The Cleveland Arts Prize

     

Special Citation for Distinguished Service to the Arts


Wallace G. Teare

Architect and City Planner

The Special Citation awarded to Wallace Teare for distinguished service to the arts honors him both for what he did and for what he encouraged others to do. During his lifetime, Teare held more positions that affected public affairs than most political figures could hope to possess in three careers. But his motivation was not partisan interest or legislative power. Even while running his own architecture practice, he never lost sight of what he deemed to be his civic duty: to ensure that his neighbors lived in well-planned, well-functioning, attractive communities, and to try to provide adequate housing for everyone, regardless of income level or age.

These were the gospels he preached for more than half a century, beginning in 1931 as a young instructor at his alma mater, Western Reserve University, and continuing throughout his working life. At various times between 1932 and 1989 he served as a housing planner for the U.S. Housing Authority in Washington, D.C., chief of planning and research for the Cleveland Metropolitan Housing Authority, a housing consultant to the governor of the Panama Canal, a member of the Lakewood (Ohio) City Planning Commission, and a member of the executive committee of the Regional Planning Commission of Cuyahoga County, as well as architectural consultant, vice chairman and ultimately chairman of the Cleveland City Planning Commission.

At the same time, he and his practice partners managed to work on projects that broke new ground, either as pure architecture or as statements of social principle. Often, as with the award-winning O'Neil Sheffield Shopping Center in Sheffield Township (1955), Teare's work would be among the first of its kind in the region. In 1960, he helped to create the Westerly in Lakewood, the first federally subsidized housing for the elderly in Ohio. And in 1966 he produced the Chesterfield, Cleveland's first downtown luxury apartment building.

But throughout his lifetime, the Lakeview Terrace apartments remained the project of which he was most proud. Designed in 1937 by Teare and two of his colleagues, Lakeview was one of the nation's first publicly funded housing estates intended specifically for low-income tenants. Constructed with financial support from the Public Works Administration during the depths of the Depression, the sprawling low-rise brick apartment complex with its International Style influences and art deco accents became an icon on Cleveland's near West Side. It not only provided affordable housing for generations of residents, but it also instilled a sense of ownership and pride among its occupants. Lakeview Terrace served as a model for similar projects in other parts of the country, as did Teare's nearby Riverview Plaza (1971) and Lakeview Tower (1973), the latter a 19-story structure designed specifically for elderly residents on limited incomes.

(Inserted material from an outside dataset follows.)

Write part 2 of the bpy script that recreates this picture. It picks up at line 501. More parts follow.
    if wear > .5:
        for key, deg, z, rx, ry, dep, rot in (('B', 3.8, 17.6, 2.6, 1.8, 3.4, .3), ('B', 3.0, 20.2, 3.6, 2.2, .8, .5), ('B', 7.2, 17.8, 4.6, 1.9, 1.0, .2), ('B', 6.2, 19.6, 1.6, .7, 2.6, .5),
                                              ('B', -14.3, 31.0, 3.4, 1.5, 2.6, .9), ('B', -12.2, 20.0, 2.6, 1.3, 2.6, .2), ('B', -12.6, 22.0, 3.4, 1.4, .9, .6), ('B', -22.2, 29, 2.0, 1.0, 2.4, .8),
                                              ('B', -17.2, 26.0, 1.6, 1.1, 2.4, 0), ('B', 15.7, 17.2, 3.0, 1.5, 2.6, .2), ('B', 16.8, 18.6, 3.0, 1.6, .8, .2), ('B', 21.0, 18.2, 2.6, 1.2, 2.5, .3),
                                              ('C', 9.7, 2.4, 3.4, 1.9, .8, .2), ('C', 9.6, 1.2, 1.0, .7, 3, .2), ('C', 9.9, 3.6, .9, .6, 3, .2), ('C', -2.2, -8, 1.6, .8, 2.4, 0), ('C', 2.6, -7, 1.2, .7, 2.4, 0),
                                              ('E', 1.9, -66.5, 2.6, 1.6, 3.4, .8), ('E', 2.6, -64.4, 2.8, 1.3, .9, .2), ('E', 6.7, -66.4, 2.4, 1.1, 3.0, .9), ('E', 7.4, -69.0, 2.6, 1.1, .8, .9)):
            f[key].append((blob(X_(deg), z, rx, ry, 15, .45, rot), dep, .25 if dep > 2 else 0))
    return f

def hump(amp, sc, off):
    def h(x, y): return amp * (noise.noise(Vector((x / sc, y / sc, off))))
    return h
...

During Wallace Teare's long career he often made the time to serve as a juror for university student architectural competitions. He even delivered frequent presentations to younger students at high school career days. Through it all his messages were the same: Good architecture was an uplifting and necessary component of life, and everyone was entitled to housing that afforded their lives both comfort and dignity. It seems entirely fitting that Cleveland State University should present its annual Wallace G. Teare Prize to a graduating undergraduate or graduate student who best exemplifies the professional ideals of this remarkable man.